In January this year 19,000 applicants, a vast majority of them postgraduates in engineering and business management, vied for 114 posts of sweepers in the north Indian state of Uttar Pradesh where 2.3 million people with advanced qualifications applied for 368 government jobs, requiring no more than a fifth grade pass, last year. Similarly, in the mineral-rich province of Chhatisgarh, 75,000 well-trained job aspirants desperately wanted to qualify for the 30 posts of peon. Adding to the woe, figures released by the Indian government-run central statistical office Labor Bureau shows a sharp decline in the number of jobs created in the labor intensive sector in recent times. Employment generation in automobiles, metal, handloom, garment, textiles, leather, jewelry and Information Technology, which added 1.1 million jobs at their peak, has been dismal under present prime ministerial incumbent Narendra Modi’s little more than two years tenure, with a total of 135,000 jobs having been created in 2015 as against 421,000 and 419,000 in 2014 and 2013 respectively. Undoubtedly, there has been a steady slowdown in employment since 2009 when a much larger number of 1,250,000 jobs were created followed by 850,000 per annum in 2010 and 2011 successively.
In fact, Manmohan Singh’s policy incentives had helped create 10 million non-farm jobs in 2010-11 and 2011-12. However, the situation has only deteriorated as the first quarter of financial year 2015-16 recorded 43,000 job losses — the last quarter also maintaining similar trend — in addition to retrenchment of 70,000 contract workers. Even though expectations of the services sector hiring more than manufacturing this year is bit high, there is little to suggest that this will be sharp enough to gainfully employ millions of youths passing out of colleges and technical institutions. So, where have those jobs gone in a nation whose median age is well short of 30? Why is an economy apparently on the upswing, if we are to believe the high decibel propaganda of Modi apologists, unable to generate enough employment opportunities to cater to the demand of aspiring job seekers? Indeed, there is no denying that India is passing through a phase of jobless growth, despite all the boastful talk about strategically exploiting the demographic dividend that would take the country to a new height of prosperity.

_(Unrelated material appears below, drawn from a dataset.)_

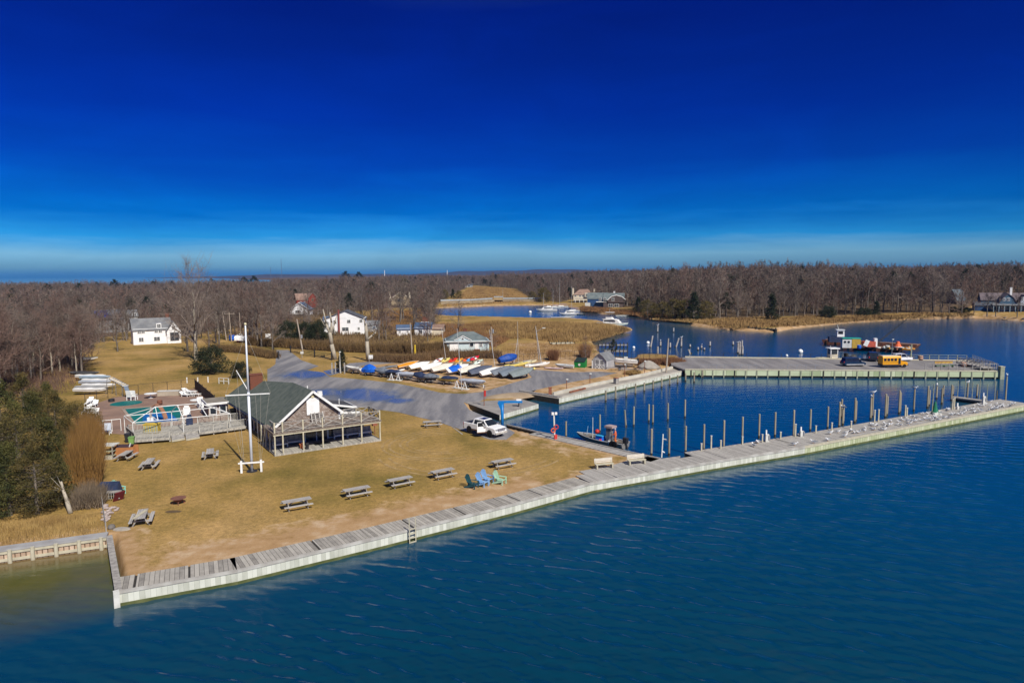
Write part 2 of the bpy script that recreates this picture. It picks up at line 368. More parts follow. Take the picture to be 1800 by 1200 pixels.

A weak domestic industrial growth coupled with a struggling agriculture sector, resulting from widespread drought, as well as cost rationalization in several industries, thanks to the knock-on effect of a global slowdown has worsened the employment scenario further. In spite of the fact that India’s unemployment rate is expected to decrease marginally to 3.4 percent in 2016-17 from 3.5 percent in 2014-15, the number of people seeking jobs, as the International Labor Organization’s findings reveal, will rise to 17.6 million in 2017 from 17.5 million in 2015-16. However, many believe that with, more or less, one out of every three graduates is without a productive job in India today, the actual number of unemployed people may be far higher than officially projected. And a much bigger cause of concern, according to some experts, is the fact that the chance of getting employed in India gets diminished with rising level of education.
A report titled Transforming India, outlining Modi government’s economic vision, says 175 million new jobs could be created by 2032 if the economy grows by 10 percent per annum. And to create jobs on such a large scale, there is a proposal for tax incentives and interest subsidies for selected firms and some blue-sky interventions to invigorate various job-oriented sectors. But the point is, can runaway growth rate effectively treat the chronic employment crisis with more work now being done with fewer employees in this age of robotic and automation? Besides, only the highly urbanized centers are witnessing new job creation, resulting in sluggish employment prospects in semi-urban and rural areas and aggravation of regional inequalities consequently.
As per rating agency CARE, there has been a nominal 2.7 percent increase in India’s employment growth rate between 2011 and 2015 due to negative growth in manufacturing, while industrial production index has slowed down considerably with insufficient capacity utilization. As large manufacturers trim operations and traditional job creation engines as well as start-ups faltering, India must put emphasis on medium- and small-scale sector and leverage skill development programs to increase employability. Or else, Modi’s promised 10 million jobs a year will remain a distant dream.